Ha detto cosa le ha insegnato Ronaldo. Ma c’è qualcosa che ha insegnato lei a lui?
"Gli ho dato consigli, da allenatore ma anche da persona più matura. Quasi un padre che insegna qualcosa della vita al figlio. Gli parlavo di determinazione, focalizzazione sull’obiettivo, lavoro, ma erano tutte qualità che già possedeva dentro e su cui ha costruito la sua fortuna”.

In quegli anni in cosa lo ha visto migliorare?
"Ai tempi, ogni volta in cui in allenamento non gli andava dritta qualcosa, fosse una semplice giocata o un passaggio, non usciva dal campo perché voleva continuare all’infinito: si intestardiva e bisognava tirarlo via di peso. Col tempo è cresciuto in questo aspetto, la consapevolezza: ha capito, ad esempio, quanto sia importante il lavoro fuori dal campo. Da un certo momento in poi si è dedicato al fisico in una maniera mai vista in nessun altro".

L’immagine di Cristiano che piange tra le sue braccia dopo l’Europeo perso in casa nel 2004 ha fatto storia: ricorda quell’attimo?
"Il Portogallo non aveva mai giocato la finale di un titolo europeo, occorre dirlo… L’abbiamo persa, e Cristiano, molto giovane, ci rimase più male di tutti gli altri. Andai subito lì ad abbracciarlo mentre piangeva. Gli dissi di non abbattersi: lavorando nella maniera giusta, avrebbe avuto un’altra occasione. Dopo 12 anni, infatti, era con la coppa in mano a Parigi... Penso che quella delusione del 2004 lo abbia aiutato ad essere quello che ora è diventato. In quel momento ha capito che, se fallisci un obiettivo, devi subito concentrarti per il successivo".

L’ha sorpreso vederlo andare via dal Real e venire alla Juve?
"È il colpo più grande che poteva fare la Juve… Cristiano è sempre mosso dalla sfida: ogni anno ne cerca una nuova. Ogni anno deve raggiungere qualcosa di più grande. È sempre stato così. A Torino è arrivato con enorme esperienza, a 34 anni, ma conservando la sua qualità: lui dà al club di turno o alla nazionale tutto ciò che le serve per vincere, gol e leadership, tecnica e disciplina".

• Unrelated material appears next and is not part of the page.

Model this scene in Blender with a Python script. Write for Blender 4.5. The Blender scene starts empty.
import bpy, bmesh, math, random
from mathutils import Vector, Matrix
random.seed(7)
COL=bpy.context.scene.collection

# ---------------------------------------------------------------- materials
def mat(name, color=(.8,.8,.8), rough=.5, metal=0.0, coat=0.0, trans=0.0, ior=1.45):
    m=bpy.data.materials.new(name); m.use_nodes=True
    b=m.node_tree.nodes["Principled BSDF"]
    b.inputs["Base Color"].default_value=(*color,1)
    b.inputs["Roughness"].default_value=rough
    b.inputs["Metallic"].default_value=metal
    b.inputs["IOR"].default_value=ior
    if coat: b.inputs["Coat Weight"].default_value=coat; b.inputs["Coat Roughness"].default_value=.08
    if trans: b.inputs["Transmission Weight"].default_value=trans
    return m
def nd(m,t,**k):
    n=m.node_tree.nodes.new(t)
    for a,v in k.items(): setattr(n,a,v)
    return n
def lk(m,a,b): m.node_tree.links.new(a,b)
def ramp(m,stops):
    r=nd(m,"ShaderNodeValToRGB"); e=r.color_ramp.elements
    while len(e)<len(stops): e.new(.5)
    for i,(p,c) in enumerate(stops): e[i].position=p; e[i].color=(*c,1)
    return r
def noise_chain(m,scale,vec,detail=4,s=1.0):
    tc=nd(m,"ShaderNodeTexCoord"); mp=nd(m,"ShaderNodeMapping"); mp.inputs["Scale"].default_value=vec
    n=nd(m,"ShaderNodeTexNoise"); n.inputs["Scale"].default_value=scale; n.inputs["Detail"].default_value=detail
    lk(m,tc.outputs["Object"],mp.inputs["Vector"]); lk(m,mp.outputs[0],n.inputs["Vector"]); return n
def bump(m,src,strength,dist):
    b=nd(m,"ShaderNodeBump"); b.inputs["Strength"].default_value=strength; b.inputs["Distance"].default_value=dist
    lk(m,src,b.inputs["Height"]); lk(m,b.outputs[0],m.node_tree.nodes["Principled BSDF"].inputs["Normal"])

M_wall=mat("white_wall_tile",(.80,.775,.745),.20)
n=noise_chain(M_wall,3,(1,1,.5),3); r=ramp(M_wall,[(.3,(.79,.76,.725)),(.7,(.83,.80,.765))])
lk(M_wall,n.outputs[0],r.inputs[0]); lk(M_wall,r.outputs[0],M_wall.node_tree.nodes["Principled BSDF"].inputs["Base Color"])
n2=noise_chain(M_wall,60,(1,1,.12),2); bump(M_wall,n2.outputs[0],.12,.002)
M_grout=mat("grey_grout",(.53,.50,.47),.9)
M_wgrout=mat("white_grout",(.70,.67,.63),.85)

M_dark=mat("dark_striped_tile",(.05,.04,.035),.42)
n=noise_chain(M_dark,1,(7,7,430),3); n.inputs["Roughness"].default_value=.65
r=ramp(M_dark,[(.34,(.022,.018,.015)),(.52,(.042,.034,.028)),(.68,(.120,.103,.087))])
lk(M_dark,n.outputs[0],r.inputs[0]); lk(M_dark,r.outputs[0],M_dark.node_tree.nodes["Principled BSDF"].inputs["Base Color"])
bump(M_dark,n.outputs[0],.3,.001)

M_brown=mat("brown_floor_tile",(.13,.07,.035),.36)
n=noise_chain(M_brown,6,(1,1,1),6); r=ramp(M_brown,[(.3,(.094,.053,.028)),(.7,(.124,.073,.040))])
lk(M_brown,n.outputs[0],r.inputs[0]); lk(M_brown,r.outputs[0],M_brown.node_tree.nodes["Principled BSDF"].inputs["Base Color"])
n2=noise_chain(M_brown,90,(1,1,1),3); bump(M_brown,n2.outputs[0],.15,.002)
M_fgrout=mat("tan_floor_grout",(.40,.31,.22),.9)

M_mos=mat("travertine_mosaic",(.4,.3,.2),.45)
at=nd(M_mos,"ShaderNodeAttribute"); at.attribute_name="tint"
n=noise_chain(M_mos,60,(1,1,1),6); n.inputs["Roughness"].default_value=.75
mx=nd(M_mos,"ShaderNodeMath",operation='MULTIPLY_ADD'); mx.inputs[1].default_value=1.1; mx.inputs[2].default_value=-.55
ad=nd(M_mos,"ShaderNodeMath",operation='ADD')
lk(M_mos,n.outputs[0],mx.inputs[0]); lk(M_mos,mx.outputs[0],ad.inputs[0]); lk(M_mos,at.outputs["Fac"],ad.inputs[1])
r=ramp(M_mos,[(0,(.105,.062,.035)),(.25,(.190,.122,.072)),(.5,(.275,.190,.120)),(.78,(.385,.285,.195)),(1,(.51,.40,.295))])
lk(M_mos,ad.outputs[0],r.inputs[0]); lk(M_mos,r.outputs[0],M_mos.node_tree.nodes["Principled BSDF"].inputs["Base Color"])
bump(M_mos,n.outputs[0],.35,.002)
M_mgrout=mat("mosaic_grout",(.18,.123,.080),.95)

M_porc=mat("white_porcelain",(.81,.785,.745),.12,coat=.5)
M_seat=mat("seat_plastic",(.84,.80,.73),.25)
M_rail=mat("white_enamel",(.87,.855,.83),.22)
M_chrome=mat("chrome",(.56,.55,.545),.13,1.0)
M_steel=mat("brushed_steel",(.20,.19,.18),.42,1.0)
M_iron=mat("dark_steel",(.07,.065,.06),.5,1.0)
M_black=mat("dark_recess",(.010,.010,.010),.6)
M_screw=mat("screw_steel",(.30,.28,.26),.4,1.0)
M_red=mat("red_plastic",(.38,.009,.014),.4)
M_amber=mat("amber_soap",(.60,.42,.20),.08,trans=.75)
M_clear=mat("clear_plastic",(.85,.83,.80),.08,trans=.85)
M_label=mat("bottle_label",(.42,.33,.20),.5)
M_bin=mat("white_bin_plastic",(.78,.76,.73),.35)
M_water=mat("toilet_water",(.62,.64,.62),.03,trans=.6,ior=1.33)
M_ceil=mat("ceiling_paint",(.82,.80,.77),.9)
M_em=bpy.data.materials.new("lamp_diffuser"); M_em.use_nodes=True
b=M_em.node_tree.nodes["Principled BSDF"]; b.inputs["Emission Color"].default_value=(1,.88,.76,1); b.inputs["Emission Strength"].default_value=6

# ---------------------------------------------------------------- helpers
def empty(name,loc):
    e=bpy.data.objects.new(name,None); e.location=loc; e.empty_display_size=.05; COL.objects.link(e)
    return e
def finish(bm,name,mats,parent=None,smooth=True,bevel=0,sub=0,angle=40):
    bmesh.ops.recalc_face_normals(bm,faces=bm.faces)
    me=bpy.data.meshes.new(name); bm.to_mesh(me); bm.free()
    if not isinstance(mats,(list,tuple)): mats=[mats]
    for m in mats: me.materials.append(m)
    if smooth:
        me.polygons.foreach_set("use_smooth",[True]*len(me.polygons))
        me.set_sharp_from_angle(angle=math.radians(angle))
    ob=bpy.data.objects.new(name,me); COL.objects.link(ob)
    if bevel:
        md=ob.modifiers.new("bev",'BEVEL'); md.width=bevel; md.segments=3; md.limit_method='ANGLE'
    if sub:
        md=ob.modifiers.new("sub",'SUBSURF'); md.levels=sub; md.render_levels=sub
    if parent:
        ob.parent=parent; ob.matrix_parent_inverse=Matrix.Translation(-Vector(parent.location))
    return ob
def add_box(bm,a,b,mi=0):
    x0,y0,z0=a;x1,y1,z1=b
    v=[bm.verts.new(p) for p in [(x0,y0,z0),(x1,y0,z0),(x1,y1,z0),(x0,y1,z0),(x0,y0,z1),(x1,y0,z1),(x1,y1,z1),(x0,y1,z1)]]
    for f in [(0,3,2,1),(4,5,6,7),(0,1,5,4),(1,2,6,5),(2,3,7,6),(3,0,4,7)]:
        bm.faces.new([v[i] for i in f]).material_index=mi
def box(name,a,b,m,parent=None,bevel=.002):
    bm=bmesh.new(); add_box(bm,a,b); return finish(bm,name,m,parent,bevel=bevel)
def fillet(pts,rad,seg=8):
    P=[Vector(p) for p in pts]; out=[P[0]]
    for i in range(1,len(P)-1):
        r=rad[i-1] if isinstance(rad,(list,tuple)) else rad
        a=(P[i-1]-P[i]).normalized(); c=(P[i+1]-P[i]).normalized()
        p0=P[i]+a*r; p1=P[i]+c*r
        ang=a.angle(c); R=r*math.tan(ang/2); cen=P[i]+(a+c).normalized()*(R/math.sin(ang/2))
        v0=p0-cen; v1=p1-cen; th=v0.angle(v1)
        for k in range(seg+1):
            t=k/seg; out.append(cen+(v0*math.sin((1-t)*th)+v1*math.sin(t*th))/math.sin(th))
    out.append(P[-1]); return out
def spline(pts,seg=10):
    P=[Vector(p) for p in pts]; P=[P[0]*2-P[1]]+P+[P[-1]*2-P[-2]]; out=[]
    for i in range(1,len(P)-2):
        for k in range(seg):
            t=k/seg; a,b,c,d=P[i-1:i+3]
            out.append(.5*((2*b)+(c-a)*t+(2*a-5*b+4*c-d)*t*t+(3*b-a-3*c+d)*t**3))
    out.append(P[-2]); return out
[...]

Ha visto i tre gol all’Atletico?
"Certo, uno spettacolo vedere quanta gioia abbia dato ai suoi compagni e anche a se stesso. Questa tripletta ha fatto la storia della Juve, ma conta molto anche per lui. È una rivincita: in tanti lo avevano contestato dopo la sconfitta di Madrid, gli rinfacciavano la sua uscita dal calcio spagnolo, ma alla fine ha avuto ragione... Adesso la Juve è una serissima candidata alla vittoria: non sarà l’unica superfavorita, ma può farcela".

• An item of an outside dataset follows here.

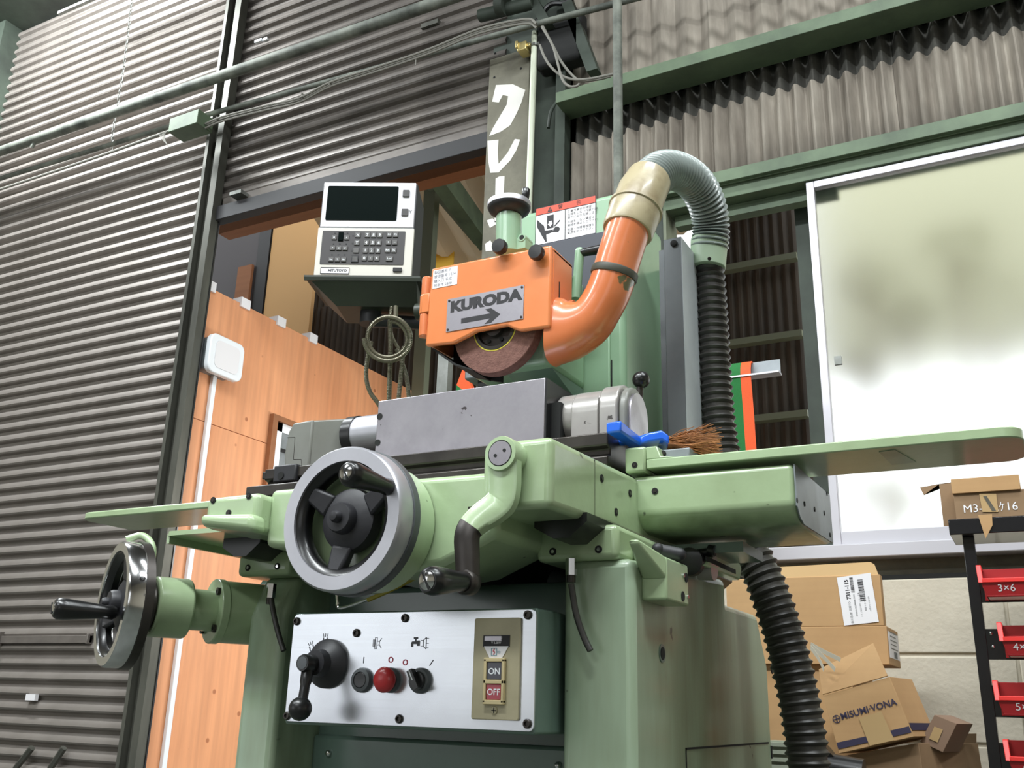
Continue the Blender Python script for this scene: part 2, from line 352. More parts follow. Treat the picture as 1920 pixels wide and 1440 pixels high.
# back wall: block base, sill, window, girts, sheets
wall = empty('wall_back', (0, WY, -0.75), kind='structure')
BZ = A(1700, 1228, Y=WY).z; BH = 0.2535; top_b = A(1650, 1085, Y=WY).z
bm = MB().box(-0.2, 0.2, -0.03, 0.03, -BH/2+0.006, BH/2-0.006)
first = None
for r in range(-4, 1):
    z0 = BZ+r*BH; h = BH
    for k in range(-3, 9):
        x0 = A(1888, 1150, Y=WY).x+(k-4)*0.512+(0.012 if r % 2 else 0)
        if x0 < -1.75 or x0 > 3.4: continue
        zt = min(z0+BH, top_b) if r == 0 else z0+BH
        MB().box(x0+0.005, x0+0.507, WY, WY+0.12, z0+0.006, zt-0.004).build('block', block_m, wall, bevel=0.004)
MB().box(-1.75, 4.9, WY+0.008, WY+0.115, -0.75, top_b-0.01).build('mortar_bed', mortar, wall)
led_t = A(1600, 1043, Y=WY).z
MB().box(-1.75, 4.9, WY+0.05, WY+0.2, top_b, led_t).build('sill_beam', concrete, wall, bevel=0.004)
MB().box(-1.75, 4.9, WY+0.01, WY+0.15, top_b-0.006, top_b+0.012).build('shadow_gap', void, wall)
def corr(x0, x1, z0, z1, y, pitch, amp, lean=0, n=6, th=0.006):
    mb = MB(); N = max(2, int((x1-x0)/pitch*n)); pts = []
    for i in range(N+1):
        x = x0+(x1-x0)*i/N; pts.append((x, amp*cos(2*pi*x/pitch)))
    vs_ = []
    for x, d in pts: vs_ += [(x, y+d, z0), (x, y+d+lean, z1), (x, y+d+th, z0), (x, y+d+lean+th, z1)]
    fs = []
    for i in range(N):
        a, b = i*4, i*4+4
        fs += [(a, b, b+1, a+1), (a+2, a+3, b+3, b+2), (a+1, b+1, b+3, a+3), (a, a+2, b+2, b)]
    fs += [(0, 1, 3, 2), (N*4, N*4+2, N*4+3, N*4+1)]
    return mb.add(vs_, fs)
g1b = A(1920, 240, Y=3.345).z; g1y = A(1920, 215, Z=g1b).y; g1t = A(1920, 190, Y=g1y).z
g2b = A(1400, 135, Y=3.36).z; g2y = A(1400, 92, Z=g2b).y; g2t = A(1280, 105, Y=g2y).z
wave_z = A(1400, 186, Y=3.36).z
x = -1.6; k = 0
while x < 4.8:
    w = 0.66
    corr(x, min(x+w+0.03, 4.85), g1b-0.02, wave_z+random.uniform(-0.006, 0.006), 3.362-0.006*(k % 2), 0.0635, 0.022, n=10).build('cement_sheet', asbestos_low, wall)
    corr(x, min(x+w+0.03, 4.85), wave_z-0.05, g2t-0.01, 3.41-0.006*(k % 2), 0.0635, 0.021, n=10).build('cement_sheet', asbestos_dark, wall)
    corr(x, min(x+w+0.03, 4.85), g2t-0.02, 4.9, 3.385-0.008*(k % 2), 0.11, 0.016).build('cement_sheet', asbestos, wall)
    x += w; k += 1
MB().box(-1.75, 4.85, 3.45, 3.47, g1t-0.02, 4.9).build('sky_block_board', void, wall)  # added behind the sheets to stop sky showing through the gaps
MB().box(-1.58, 4.85, g1y, 3.345, g1b, g1t).build('girt', green_steel, wall, bevel=0.002)
MB().box(-1.58, 4.85, g2y, 3.36, g2b, g2t).build('girt', green_steel, wall, bevel=0.002)
MB().box(-1.75, -1.574, 3.36, 3.42, -0.75, 4.9).box(-1.62, -1.574, 3.30, 3.42, -0.75, 4.9).build('steel_column', dark_steel_green, wall)
# concrete post with painted katakana
post = empty('trim_1', (-1.86, WY, -0.75), kind='structure')
MB().box(-1.966, -1.753, WY, WY+0.12, -0.75, A(918, 112, Y=WY).z).build('concrete_post', concrete, post, bevel=0.004)
MB().box(-1.97, -1.74, WY+0.04, WY+0.14, A(918, 112, Y=WY).z, 4.9).build('steel_head', dark_steel_green, post)
mb = MB()
glyphs = [[(870,478),(965,474),(1035,506),(1012,580),(985,640),(950,705),(895,742),(832,765),(850,725),(900,640),(930,590),(938,541),(908,535),(886,577),(848,572)],
 [(822,792),(884,786),(880,850),(884,922),(935,860),(976,782),(1006,786),(985,845),(950,903),(885,970),(838,972),(826,900)],
 [(868,1004),(890,992),(918,990),(914,1080),(916,1250),(862,1250)],
 [(818,1240),(850,1228),(880,1256),(836,1282)], [(808,1372),(838,1352),(856,1380),(850,1410),(812,1414)]]
for g in glyphs:
    pts = [A(640+u/3, v/3, Y=WY-0.0006) for u, v in g]
    n = len(pts); mb.hexa([(p.x, WY-0.001, p.z) for p in pts], [(p.x, WY+0.001, p.z) for p in pts])
mb.build('painted_letters', white_paint, post)
mb = MB()
for u, v in ((1010, 385), (860, 435), (865, 300)):
    p = A(640+u/3, v/3, Y=WY-0.001); mb.lathe([(0.006, 0), (0.006, 0.001)], FR(p.x, WY, p.z), n=10)
mb.build('bolt_hole', void, post)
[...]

Il suo Cristiano ha qualcosa di... brasiliano nel modo in cui sta in campo?
"Tutti i giocatori ormai stanno in campo allo stesso modo in ogni angolo del mondo... Io so quanto ha sofferto Cris da bambino, quante difficoltà abbia superato nel dover lasciare Madeira e nel cominciare una nuova vita senza la famiglia, che non era certo ricca. Ecco il qualcosa di “brasiliano” in lui: anche i nostri giocatori affrontano spesso problemi simili lasciando le periferie o le favelas. Come tanti brasiliani, Ronaldo è riuscito col calcio a sfuggire al destino".

Infortunio a parte, contento che Cristiano sia tornato a giocare nel Portogallo?
"Deve ancora indossare quella maglia, visto che è al top. Non è il momento di smettere. Ma, attenzione: quando si è campioni, come il Portogallo nel 2016, ripetersi è difficilissimo, quasi impossibile. Soprattutto se si fa un grande rinnovamento come sta facendo Fernando Santos. Quindi è dura chiedere a Cristiano un’altra Coppa…".

Sicuro di non voler dire se è più forte il Ronaldo portoghese o quello brasiliano...

"Non c’è un migliore e non c’è un peggiore. Ci sono due giocatori meravigliosi che hanno una caratteristica unica che li accomuna. Loro... decidono. Se c’è una partita decisiva e sono in campo, tranquilli, sono loro che decidono".